Lock, Stock and Two Smoking Barrels
rated - Simmering
Think caper film. Think Ealing comedy caper film. Now think grunge, Trainspotting, blood, gore, guns, Tarantino and Scorsese's Raging Bull.. Now think The Bill and The Long Good Friday. Be prepared to laugh a lot, translate from a foreign language (Cockney Rhyming Slang), and to stay on your toes to follow a labrynthine plot. Do all those things and there you have Lock, Stock and Two Smoking Barrels.
The cast is an interesting mix - there's a group of young British actors with a fair grasp of comedy timing. There's an extraordinary-looking set of character actors and extras, including gravel-voiced Lennie McLean, who was a real life villain and friend of the Kray brothers and to whom the film is dedicated. There's someone called Vinnie Jones, whom I gather is soccer star. And there's Sting. Now I like Sting's music, and I can only imagine that the writer/director, Guy Ritchie, does too. Ritchie was a music video director, and I guess he cast Sting for fun. But he certainly doesn't get much of performance out of Sting, which is a pity, because it's a good role for an actor, but Sting just sleepwalks through it.
Ritchie has a good eye - he knows how to tell a story and he manages to unfold the narrative in an interesting , if fragmented way. He uses a narrator, which is not always ideal, but the plot here is so complicated and there are so many characters that it might have been essential. Still, Ritchie doesn't over-rely on the narrator: he has a good eye and he shows us the story as well as telling it. Frequently the telling comes after the showing and that often makes the joke - we see something puzzling which is explained later.
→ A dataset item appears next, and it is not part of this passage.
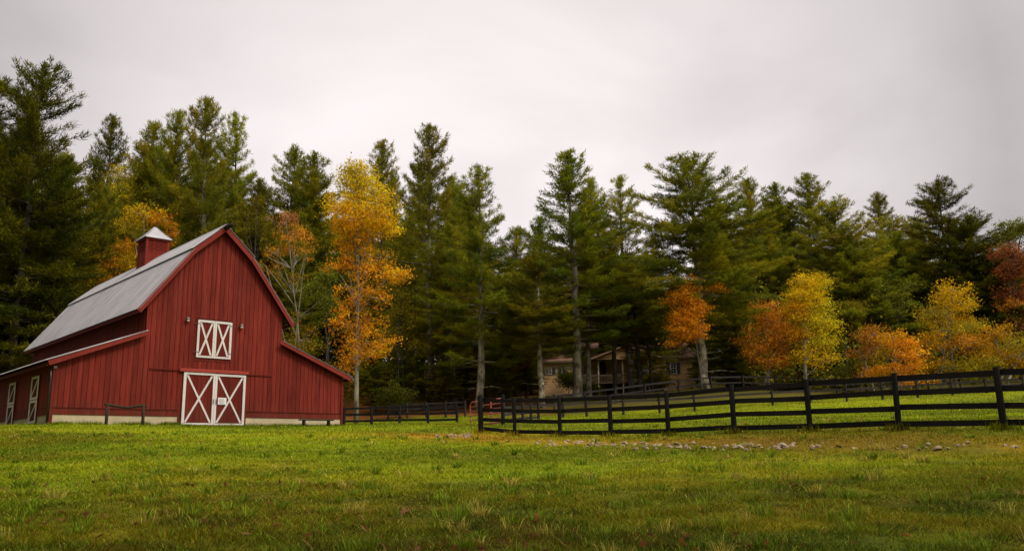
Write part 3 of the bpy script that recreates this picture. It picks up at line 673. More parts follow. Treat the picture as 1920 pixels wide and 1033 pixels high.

This films's editing is spot-on. My favourite scene takes place in a boxing ring (which is why I thought of Raging Bull ), during a card game. The visuals and editing here are truly excellent. They combine to give you a sense of what the characters are thinking and feeling - so much so that you feel as if you are going through the experience with them. It is a really strong scene in a film that tries very hard to be hip, new and exciting. And that, along with the very strong and clever script, makes me think that there is real talent here - not just pyrotecnics. It's a busy film, to be sure, so brimming with ideas and characters that it is almost too demanding. But it maintains a sharp comic edge, which keeps refreshing you and renewing your perceptive faculties.